======== Exercise materials ========
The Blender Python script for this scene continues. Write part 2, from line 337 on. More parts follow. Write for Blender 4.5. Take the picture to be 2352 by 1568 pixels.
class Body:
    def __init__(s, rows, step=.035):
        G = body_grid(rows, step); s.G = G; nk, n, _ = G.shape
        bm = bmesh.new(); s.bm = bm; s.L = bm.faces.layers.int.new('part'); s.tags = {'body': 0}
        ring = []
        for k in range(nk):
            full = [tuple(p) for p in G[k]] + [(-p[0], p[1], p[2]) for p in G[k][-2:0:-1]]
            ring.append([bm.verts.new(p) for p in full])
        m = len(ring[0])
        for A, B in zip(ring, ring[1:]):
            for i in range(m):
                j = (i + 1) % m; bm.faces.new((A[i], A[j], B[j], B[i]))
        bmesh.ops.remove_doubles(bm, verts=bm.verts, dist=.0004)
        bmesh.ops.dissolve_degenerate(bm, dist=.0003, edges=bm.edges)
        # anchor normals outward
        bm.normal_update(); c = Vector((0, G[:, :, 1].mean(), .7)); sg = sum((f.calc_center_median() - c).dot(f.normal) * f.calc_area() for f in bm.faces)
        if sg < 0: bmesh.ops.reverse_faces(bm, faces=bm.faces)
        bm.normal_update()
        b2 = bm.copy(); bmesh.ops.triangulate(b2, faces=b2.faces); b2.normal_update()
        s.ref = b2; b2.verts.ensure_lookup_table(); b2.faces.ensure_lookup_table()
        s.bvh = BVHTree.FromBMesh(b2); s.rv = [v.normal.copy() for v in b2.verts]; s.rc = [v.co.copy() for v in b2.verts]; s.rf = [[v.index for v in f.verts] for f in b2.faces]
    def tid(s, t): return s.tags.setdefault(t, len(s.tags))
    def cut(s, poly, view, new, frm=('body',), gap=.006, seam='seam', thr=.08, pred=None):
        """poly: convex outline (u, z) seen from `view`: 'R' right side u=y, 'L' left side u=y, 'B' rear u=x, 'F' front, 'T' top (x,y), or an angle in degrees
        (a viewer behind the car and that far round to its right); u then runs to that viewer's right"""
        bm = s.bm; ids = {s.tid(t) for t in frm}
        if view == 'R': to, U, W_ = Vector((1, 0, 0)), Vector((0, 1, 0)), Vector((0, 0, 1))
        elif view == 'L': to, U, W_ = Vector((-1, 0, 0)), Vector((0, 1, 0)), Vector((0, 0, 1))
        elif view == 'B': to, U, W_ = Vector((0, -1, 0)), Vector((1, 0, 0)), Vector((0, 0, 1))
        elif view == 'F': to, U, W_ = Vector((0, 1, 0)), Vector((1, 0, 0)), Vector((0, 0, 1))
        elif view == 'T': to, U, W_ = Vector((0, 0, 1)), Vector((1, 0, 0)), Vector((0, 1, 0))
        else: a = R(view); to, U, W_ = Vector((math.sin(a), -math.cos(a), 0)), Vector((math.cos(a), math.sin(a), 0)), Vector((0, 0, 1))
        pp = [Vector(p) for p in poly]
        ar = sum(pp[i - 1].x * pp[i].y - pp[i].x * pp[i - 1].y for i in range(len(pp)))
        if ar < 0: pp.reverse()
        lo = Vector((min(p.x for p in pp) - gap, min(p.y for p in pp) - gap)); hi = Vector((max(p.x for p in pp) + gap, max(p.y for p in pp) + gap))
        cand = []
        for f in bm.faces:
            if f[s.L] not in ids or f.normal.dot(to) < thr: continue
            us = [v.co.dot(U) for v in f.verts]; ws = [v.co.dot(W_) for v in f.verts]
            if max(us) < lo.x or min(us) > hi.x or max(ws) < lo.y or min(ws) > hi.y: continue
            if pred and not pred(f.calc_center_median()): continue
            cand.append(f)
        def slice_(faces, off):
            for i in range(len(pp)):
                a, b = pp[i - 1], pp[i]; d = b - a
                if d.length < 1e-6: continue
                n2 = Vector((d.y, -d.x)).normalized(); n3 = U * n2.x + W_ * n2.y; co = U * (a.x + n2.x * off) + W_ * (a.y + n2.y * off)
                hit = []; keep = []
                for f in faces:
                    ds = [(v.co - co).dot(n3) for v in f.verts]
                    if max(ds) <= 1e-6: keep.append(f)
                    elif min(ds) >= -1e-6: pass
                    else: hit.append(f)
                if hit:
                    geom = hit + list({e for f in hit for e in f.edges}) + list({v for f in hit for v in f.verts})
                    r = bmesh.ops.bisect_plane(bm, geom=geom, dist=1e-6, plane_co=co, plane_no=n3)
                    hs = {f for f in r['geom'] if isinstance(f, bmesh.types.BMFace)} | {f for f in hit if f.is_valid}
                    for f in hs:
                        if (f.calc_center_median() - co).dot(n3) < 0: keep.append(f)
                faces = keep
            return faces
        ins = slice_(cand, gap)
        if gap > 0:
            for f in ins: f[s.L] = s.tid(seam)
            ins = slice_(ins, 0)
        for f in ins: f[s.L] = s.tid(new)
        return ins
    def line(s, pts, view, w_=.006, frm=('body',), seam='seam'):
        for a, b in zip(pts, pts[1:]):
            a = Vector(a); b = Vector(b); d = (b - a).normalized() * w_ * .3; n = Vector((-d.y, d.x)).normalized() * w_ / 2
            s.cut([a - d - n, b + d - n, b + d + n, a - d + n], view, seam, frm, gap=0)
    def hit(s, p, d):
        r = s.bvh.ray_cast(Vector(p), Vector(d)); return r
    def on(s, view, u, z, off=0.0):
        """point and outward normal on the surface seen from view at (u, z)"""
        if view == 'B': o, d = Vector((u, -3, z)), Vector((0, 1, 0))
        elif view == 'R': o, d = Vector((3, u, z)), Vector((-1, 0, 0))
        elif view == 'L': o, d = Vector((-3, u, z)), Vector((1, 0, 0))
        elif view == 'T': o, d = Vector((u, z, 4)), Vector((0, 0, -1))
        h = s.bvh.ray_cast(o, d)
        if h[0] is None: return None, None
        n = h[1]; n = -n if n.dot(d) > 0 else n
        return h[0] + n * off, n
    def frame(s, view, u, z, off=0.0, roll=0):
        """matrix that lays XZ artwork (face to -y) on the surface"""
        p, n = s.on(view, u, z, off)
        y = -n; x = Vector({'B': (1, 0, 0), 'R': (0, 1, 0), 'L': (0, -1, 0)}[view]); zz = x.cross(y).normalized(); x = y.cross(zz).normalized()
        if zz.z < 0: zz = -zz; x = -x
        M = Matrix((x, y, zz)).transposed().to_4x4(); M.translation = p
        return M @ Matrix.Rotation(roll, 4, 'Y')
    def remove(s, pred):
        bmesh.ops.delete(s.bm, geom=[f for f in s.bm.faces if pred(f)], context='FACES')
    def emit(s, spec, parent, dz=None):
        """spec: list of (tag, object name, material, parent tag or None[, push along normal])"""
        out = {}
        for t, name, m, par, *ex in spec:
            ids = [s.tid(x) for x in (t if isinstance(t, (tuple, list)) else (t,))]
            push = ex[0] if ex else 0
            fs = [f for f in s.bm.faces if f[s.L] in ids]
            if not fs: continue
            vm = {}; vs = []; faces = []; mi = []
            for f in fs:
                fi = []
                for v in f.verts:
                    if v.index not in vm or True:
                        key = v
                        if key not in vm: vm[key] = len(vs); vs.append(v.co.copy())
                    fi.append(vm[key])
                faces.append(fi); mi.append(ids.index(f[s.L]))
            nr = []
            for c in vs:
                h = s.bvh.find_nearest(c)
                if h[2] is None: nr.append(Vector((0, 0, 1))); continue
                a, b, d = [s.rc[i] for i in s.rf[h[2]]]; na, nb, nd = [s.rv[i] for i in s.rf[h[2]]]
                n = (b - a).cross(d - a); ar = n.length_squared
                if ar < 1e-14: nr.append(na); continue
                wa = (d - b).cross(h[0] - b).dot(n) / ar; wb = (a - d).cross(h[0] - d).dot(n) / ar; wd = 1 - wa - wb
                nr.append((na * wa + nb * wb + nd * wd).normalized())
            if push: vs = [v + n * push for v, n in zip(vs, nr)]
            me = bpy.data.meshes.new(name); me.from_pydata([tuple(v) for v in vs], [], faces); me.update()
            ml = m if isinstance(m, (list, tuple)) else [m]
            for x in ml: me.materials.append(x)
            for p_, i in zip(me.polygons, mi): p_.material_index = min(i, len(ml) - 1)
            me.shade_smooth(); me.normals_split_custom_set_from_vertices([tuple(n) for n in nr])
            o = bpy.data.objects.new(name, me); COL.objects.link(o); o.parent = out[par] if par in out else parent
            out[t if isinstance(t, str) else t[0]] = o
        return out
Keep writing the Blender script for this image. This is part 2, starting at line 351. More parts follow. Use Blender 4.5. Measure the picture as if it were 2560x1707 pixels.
========
Problem statement >> Scan the material above. Copy each line that holds the word "pixels".

Expected output >>
The Blender Python script for this scene continues. Write part 2, from line 337 on. More parts follow. Write for Blender 4.5. Take the picture to be 2352 by 1568 pixels.
Keep writing the Blender script for this image. This is part 2, starting at line 351. More parts follow. Use Blender 4.5. Measure the picture as if it were 2560x1707 pixels.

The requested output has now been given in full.